Dengan implementasi hubungan kerja antar berbagai instansi yang menangani masalah
pangan maka diharapkan akan terwujud ketahanan pangan nasional untuk dapat
meningkatkan kemandirian bangsa.
b.
Identifikasi Masalah. Permasalahan kebijakan penanganan pangan perlu mempertimbangkan
berbagai aspek antara lain globalisasi perekonomian, terutama dengan adanya
liberalisasi perdagangan dunia, struktur perdagangan pangan internasional, serta
permasalahan nasional dalam bentuk eforia otonomi daerah, yang mempengaruhi
ketahanan pangan nasional.
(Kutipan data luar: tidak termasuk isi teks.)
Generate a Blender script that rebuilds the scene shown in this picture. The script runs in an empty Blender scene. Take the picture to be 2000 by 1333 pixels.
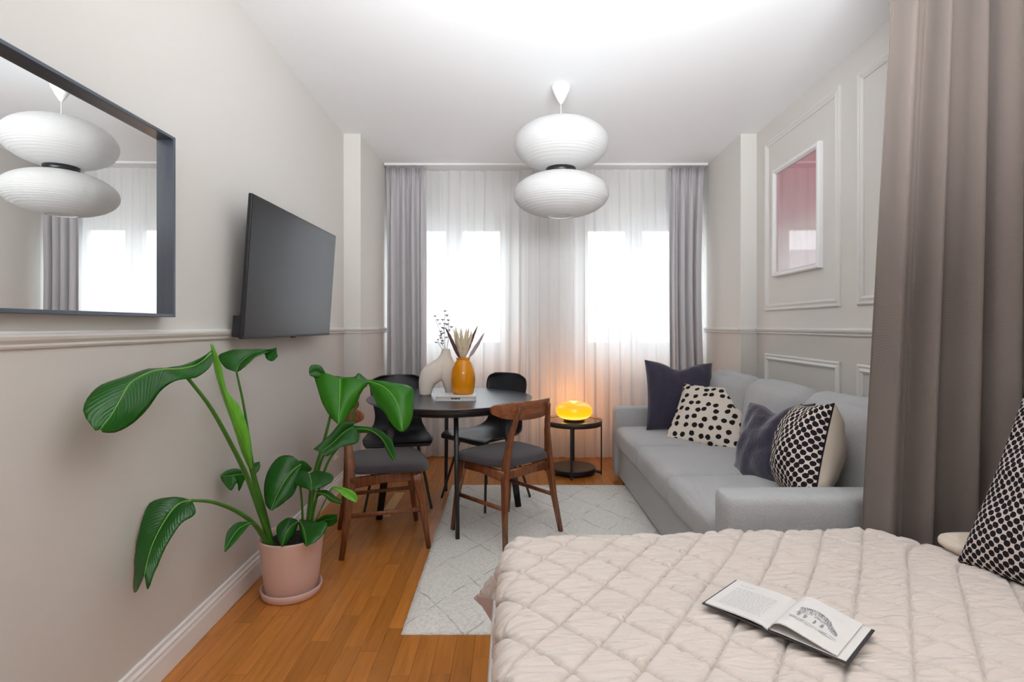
import bpy, bmesh, math, random
import numpy as np
from mathutils import Vector, Matrix, noise
random.seed(7)
SC = bpy.context.scene
COL = SC.collection
PI = math.pi
F, HZ, VX, VY = 1040.0, 1.227, 1000.0, 637.0

# ---------------------------------------------------------------- camera, light, exposure
cam = bpy.data.cameras.new('camera'); co = bpy.data.objects.new('camera', cam); COL.objects.link(co)
co.location = (0, 0, HZ); co.rotation_euler = (PI/2, 0, 0)
cam.sensor_width = 36; cam.lens = F/2000*36; cam.shift_y = (VY-666.5)/2000; cam.clip_start = .05; cam.clip_end = 200
SC.camera = co
W = bpy.data.worlds.new('sky'); SC.world = W; W.use_nodes = True
bg = W.node_tree.nodes['Background']; bg.inputs[0].default_value = (.90, .95, 1, 1); bg.inputs[1].default_value = 4.9

def R_(d): return math.radians(d)
def area(name, loc, rot, sx, sy, power, color=(1, 1, 1), portal=False):
    l = bpy.data.lights.new(name, 'AREA'); l.shape = 'RECTANGLE'; l.size = sx; l.size_y = sy; l.energy = power; l.color = color
    if portal: l.cycles.is_portal = True
    o = bpy.data.objects.new(name, l); COL.objects.link(o); o.location = loc; o.rotation_euler = rot
    return o
area('window_portal', (-.57, 5.30, 1.63), (-PI/2, 0, 0), 1.1, 1.36, 1, portal=True)
area('window_portal', (1.20, 5.30, 1.63), (-PI/2, 0, 0), 1.1, 1.36, 1, portal=True)
# added fill light behind the camera; the rear wall has no window
area('rear_fill_light', (.3, -1.75, 1.55), (PI/2, 0, 0), 2.6, 1.8, 9, (1, .985, .97))
# added fill lights, aimed up and forward to brighten the ceiling and window wall
area('added_fill_light', (.4, -.1, 2.0), (PI*.90, 0, 0), 1.6, .8, 22, (.95, .975, 1))
_b = area('added_fill_light', (.35, .45, 1.80), (PI*.65, 0, 0), 1.4, .35, 21, (.93, .965, 1)); _b.data.spread = R_(95)
vs = SC.view_settings
vs.view_transform = 'Standard'; vs.look = 'None'; vs.gamma = 1; vs.use_curve_mapping = False; vs.exposure = 0.78
SC.display_settings.display_device = 'sRGB'
SC.cycles.use_denoising = True
SC.cycles.max_bounces = 10; SC.cycles.diffuse_bounces = 6; SC.cycles.transparent_max_bounces = 24; SC.cycles.transmission_bounces = 8
SC.cycles.sample_clamp_indirect = 6; SC.cycles.caustics_reflective = False; SC.cycles.caustics_refractive = False

# ---------------------------------------------------------------- helpers
def P(px, py, Y): return Vector(((px-VX)/F*Y, Y, HZ-(py-VY)/F*Y))
def wl(Y): return -1.175-.028*Y       # left wall plane
def wr(Y): return 1.721+.0376*Y       # right wall plane

def link(name, me, mat=None, parent=None, smooth=False):
    o = bpy.data.objects.new(name, me); COL.objects.link(o)
    if mat is not None and not me.materials: me.materials.append(mat)
    if smooth:
        me.polygons.foreach_set('use_smooth', [True]*len(me.polygons))
    if parent is not None: o.parent = parent
    return o
def obj(name, bm, mat=None, parent=None, smooth=False, recalc=True):
    if recalc: bmesh.ops.recalc_face_normals(bm, faces=bm.faces)
    me = bpy.data.meshes.new(name); bm.to_mesh(me); bm.free()
    return link(name, me, mat, parent, smooth)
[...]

Ketahanan pangan dapat dilihat secara umum dengan ketersediaan beras sebagai komoditas pangan strategis. Ketersediaan beras
belum mampu mewujudkan ketahanan pangan sampai dengan tingkat individu,
sehingga Pemerintah melaksanakan kebijakan-kebijakan diantaranya dengan impor
beras. Berdasarkan data Badan Pusat Statistik (BPS), walaupun sejak
tahun 2008 produksi beras nasional selalu surplus, tetapi impor
beras terus dilakukan. Sampai bulan Juli tahun 2011[2],
Pemerintah telah melakukan pengadaan beras melalui impor sebanyak 1,57 juta
ton. Beras impor tersebut paling banyak berasal dari Vietnam yaitu 892,9 ribu ton
dengan nilai USD 452,2 juta, dari Thailand sebanyak 665,8 ribu ton dengan nilai USD 364,1
juta. Kebijakan impor beras berkaitan dengan berbagai instansi Pemerintah yang
apabila tidak disinkronisasikan dengan baik, akan berakibat pada disharmoni
serta memunculkan permasalahan yang baru, diantaranya penurunan harga beras
pada saat masa panen, memperbesar tingkat kemiskinan, serta menambah jumlah
pengangguran. Stabilitas harga pangan nasional sangat berpengaruh pada tingkat
inflasi serta kualitas sumber daya manusia pada generasi yang akan datang.
Berdasarkan Peraturan
Presiden RI nomor 83 tahun 2006 tentang Dewan Ketahanan Pangan[3],
dalam rangka mewujudkan ketahanan pangan nasional sebagaimana diatur
Undang-Undang Nomor 7 Tahun 1996 tentang pangan, telah dibentuk Dewan Ketahanan
Pangan yang merupakan lembaga non struktural yang bertugas merumuskan kebijakan
serta melaksanakan evaluasi dan pengendalian dalam rangka mewujudkan ketahanan
pangan nasional. Tugas Dewan Ketahanan Pangan meliputi bidang penyediaan
pangan, distribusi pangan, cadangan pangan, penganeka ragaman pangan,
pencegahan serta penanggulangan masalah pangan dan gizi.
Susunan Dewan
Ketahanan Pangan Nasional yang diketuai Presiden Republik Indonesia, terdiri
dari berbagai instansi yang sejajar, antara lain Menteri Pertanian, Mendagri, Menteri
Keuangan, Menteri Perindustrian, Menteri Perdagangan, Menteri Kehutanan,
Menteri Kelautan dan Perikanan, Menteri Perhubungan, Menteri Pekerjaan Umum,
Menteri Kesehatan, Menteri Sosial, Menteri Negara Koperasi dan Usaha Kecil dan
Menengah, Menristek, Menteri Negara PPN/Kepala Bapppenas, Menteri Negara BUMN,
Menteri Tenaga Kerja dan Transmigrasi, Kepala BPS serta Kepala Badan Pengawas
Obat dan Makanan. Selain itu juga dibentuk Dewan Ketahanan Pangan Provinsi dan
Kabupaten/kota. Banyaknya instansi yang menangani pangan mengakibatkan rawan
misskoordinasi karena sebagian besar instansi tersebut juga memiliki tugas
pokok masing-masing.
c.
Rumusan Pokok Masalah.
Banyaknya instansi
yang menangani bidang pangan baik di tingkat pusat maupun daerah membutuhkan hubungan
kerja dan tata kerja yang tepat dalam menentukan kebijakan pangan sehingga
tidak terjadi tumpang tindih (overlapping)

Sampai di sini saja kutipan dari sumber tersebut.